Jeppson's Malört, a distilled beverage, is a brand of bäsk brännvin produced by the Carl Jeppson Company of Chicago. Jeppson's Malört is named after Carl Jeppson, the Swedish immigrant who first popularized and sold the liquor in Chicago. Malört is the Swedish word for wormwood,[1] which is the key ingredient in a bäsk brännvin.

History[edit]

The Carl Jeppson Company is currently owned by Patricia Gabelick, who took over the business after the 1999 death of long-time owner George Brode. Brode had purchased the original recipe from Carl Jeppson in the 1930s and created the famous Jeppson's Malört testimonial that once appeared on every bottle. Jeppson's Malört is a staple of Chicago area taverns. It was made in Chicago until the mid-70's, when the distillery that produced it for the Carl Jeppson Company closed down. Jeppson's Malört is currently made in Florida.[2]

Label statements[edit]

"Most first-time drinkers of Jeppson Malort reject our liquor. Its strong, sharp taste is not for everyone. Our liquor is rugged and unrelenting (even brutal) to the palate. During almost 60 years of American distribution, we found only 1 out of 49 men will drink Jeppson Malort. During the lifetime of our founder, Carl Jeppson was apt to say, 'My Malort is produced for that unique group of drinkers who disdain light flavor or neutral spirits.'

It is not possible to forget our two-fisted liquor. The taste just lingers and lasts - seemingly forever. The first shot is hard to swallow! PERSERVERE [sic]. Make it past two 'shock-glasses' and with the third you could be ours...forever"[3]

Current status[edit]

Further information: Chicago culture

While Gabelick acknowledges that the drink is a "niche liquor," selling a comparatively small number of cases annually, it has gained increased relevance among bartenders, bikers, and Chicago's Hispanic community, where Gabelick's notes that it has become "a rite of passage." The satirist John Hodgman has also adopted the drink in his stage show, offering shots to his audience.[4]

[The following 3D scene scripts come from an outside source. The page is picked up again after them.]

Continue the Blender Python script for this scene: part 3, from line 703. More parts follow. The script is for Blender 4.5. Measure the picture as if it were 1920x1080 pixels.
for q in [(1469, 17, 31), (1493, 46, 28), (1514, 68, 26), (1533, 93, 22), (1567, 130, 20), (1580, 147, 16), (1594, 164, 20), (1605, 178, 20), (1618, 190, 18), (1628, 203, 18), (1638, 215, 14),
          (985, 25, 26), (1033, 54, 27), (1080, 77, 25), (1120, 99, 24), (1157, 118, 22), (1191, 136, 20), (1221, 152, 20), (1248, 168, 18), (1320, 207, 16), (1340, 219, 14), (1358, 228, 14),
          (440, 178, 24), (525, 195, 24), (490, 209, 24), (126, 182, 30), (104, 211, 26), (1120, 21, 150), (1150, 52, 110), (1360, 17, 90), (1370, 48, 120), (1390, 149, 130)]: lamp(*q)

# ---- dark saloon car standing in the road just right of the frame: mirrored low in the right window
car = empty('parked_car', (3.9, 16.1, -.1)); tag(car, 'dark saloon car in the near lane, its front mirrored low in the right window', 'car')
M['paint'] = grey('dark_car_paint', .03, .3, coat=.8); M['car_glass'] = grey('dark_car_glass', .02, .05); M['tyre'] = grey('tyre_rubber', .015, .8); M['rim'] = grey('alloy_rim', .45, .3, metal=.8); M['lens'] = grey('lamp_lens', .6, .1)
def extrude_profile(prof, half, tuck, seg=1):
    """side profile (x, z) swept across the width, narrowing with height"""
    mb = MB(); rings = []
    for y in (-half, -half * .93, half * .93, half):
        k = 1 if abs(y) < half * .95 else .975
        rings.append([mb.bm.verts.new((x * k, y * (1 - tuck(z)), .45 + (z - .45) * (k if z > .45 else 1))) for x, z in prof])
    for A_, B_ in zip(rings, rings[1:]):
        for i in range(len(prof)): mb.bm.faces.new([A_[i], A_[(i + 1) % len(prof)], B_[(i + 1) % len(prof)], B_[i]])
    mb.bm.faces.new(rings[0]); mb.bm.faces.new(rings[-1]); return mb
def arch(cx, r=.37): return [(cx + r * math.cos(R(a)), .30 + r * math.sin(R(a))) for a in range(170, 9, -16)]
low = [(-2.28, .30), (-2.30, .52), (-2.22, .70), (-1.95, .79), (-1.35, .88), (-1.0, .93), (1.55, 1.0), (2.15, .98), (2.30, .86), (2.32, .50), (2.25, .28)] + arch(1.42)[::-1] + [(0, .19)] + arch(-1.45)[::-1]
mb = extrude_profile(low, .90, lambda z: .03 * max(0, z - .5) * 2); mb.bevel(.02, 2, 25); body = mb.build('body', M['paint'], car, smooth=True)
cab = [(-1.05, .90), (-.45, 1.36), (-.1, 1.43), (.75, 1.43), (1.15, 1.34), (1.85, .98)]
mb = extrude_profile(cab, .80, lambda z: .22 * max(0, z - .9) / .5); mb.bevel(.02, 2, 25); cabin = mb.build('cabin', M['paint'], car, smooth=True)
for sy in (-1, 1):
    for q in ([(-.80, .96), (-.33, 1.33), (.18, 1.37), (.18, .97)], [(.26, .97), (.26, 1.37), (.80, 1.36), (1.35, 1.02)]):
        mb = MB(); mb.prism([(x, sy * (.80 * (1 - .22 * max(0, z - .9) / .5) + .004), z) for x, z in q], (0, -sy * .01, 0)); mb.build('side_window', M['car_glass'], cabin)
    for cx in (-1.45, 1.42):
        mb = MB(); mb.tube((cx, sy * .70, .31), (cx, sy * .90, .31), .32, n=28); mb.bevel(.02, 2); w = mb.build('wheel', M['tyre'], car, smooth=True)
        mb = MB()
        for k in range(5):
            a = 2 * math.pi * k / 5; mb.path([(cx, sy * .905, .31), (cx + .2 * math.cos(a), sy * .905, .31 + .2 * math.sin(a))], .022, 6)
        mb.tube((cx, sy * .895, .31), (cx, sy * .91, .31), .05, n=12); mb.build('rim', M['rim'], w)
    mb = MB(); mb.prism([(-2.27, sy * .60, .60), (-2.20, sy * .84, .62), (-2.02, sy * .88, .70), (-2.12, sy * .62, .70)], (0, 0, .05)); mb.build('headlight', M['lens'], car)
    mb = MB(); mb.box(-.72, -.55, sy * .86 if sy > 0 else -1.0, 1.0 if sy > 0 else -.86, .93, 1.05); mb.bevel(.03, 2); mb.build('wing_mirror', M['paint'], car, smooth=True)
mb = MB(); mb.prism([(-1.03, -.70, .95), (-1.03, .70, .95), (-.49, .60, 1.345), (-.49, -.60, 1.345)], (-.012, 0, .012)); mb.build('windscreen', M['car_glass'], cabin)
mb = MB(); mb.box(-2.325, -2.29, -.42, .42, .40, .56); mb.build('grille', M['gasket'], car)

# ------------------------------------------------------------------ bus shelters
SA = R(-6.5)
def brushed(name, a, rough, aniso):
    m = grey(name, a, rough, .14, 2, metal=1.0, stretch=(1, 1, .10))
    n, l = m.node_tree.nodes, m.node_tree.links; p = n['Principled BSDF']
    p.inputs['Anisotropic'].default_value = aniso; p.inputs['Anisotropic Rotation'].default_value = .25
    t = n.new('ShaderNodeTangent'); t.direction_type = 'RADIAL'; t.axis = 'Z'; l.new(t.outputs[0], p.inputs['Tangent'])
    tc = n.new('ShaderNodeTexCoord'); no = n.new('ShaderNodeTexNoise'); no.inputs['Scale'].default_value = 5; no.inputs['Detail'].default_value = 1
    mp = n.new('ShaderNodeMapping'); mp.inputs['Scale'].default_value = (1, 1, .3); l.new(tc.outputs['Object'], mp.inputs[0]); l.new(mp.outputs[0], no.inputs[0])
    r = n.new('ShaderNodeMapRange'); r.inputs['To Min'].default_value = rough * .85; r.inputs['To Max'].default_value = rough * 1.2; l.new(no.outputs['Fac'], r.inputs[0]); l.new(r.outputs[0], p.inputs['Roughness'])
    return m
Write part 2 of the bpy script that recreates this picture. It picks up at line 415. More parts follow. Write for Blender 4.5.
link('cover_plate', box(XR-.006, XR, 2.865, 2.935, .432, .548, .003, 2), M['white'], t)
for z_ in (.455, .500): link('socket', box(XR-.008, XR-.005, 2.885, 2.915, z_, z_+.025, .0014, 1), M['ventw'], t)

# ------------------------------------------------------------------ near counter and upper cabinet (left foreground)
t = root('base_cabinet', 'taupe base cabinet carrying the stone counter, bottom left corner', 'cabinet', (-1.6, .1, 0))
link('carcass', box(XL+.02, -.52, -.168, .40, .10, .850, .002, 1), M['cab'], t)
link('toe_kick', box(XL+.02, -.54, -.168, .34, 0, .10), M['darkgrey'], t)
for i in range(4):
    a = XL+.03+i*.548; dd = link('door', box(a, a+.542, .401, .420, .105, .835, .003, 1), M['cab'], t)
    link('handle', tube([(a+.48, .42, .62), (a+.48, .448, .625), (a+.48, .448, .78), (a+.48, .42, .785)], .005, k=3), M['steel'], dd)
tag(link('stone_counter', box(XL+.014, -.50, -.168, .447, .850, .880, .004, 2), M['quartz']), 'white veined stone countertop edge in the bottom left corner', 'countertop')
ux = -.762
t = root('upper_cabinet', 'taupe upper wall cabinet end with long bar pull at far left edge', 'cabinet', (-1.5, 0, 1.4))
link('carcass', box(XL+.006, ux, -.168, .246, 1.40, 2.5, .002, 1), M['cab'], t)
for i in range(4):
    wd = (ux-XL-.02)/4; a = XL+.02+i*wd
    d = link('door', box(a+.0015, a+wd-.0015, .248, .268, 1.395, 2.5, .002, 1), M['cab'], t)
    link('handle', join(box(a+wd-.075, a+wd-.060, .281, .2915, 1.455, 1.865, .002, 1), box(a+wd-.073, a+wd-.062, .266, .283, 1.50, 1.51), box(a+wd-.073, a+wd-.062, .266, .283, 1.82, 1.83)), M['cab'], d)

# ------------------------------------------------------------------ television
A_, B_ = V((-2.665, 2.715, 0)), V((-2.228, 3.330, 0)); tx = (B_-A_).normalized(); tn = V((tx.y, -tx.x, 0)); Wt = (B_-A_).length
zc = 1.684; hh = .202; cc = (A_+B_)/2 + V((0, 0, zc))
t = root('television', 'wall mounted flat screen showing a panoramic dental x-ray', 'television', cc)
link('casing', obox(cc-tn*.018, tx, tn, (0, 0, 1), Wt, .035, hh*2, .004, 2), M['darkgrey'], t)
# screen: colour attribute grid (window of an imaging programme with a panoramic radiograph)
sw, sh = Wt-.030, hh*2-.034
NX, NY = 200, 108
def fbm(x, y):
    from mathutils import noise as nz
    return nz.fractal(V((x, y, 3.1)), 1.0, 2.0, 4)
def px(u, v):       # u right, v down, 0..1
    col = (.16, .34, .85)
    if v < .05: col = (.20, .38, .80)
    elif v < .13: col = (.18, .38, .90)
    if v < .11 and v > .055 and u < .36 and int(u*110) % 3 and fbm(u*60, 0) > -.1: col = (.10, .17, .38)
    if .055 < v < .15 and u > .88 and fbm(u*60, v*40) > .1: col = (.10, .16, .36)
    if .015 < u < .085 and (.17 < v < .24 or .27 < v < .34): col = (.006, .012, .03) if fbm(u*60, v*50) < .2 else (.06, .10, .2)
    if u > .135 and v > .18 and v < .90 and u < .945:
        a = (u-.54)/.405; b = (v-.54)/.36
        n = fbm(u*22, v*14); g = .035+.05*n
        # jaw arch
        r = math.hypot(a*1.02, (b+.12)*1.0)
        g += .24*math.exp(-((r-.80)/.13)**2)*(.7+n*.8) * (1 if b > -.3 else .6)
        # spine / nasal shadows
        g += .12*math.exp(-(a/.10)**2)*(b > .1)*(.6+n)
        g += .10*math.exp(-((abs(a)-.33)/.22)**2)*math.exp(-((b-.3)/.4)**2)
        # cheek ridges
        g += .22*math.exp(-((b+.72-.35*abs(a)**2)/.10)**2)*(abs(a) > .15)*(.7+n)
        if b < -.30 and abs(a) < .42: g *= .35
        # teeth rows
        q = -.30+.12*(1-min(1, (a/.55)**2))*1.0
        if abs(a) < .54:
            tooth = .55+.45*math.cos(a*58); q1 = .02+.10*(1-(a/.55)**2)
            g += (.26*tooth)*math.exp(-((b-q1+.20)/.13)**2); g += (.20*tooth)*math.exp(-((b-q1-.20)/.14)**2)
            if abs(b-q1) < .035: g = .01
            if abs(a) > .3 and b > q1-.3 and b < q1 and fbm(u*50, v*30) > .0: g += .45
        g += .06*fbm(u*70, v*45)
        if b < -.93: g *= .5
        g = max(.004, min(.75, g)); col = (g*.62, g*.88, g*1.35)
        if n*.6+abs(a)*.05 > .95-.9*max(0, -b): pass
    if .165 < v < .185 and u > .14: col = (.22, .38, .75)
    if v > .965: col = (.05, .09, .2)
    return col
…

The taste of Jeppson's Malört is extremely bitter and is alleged to be a cure for indigestion.[5]

Other styles of bäsk are manufactured in Sweden. One of the most popular is "Bäska Droppar," made by the company V&S (Vin & Sprit AB).

In Summer 2013, Chicago bar Red Door featured Malört infused-snow cones (it has a summer tradition of serving snow cones doused with alcohol). The liquor is mixed with Benedictine and Angostura orange.

In Joe Swanberg's 2013 film Drinking Buddies, drinking a shot of malort is mentioned as a Chicago tradition for erasing past mistakes.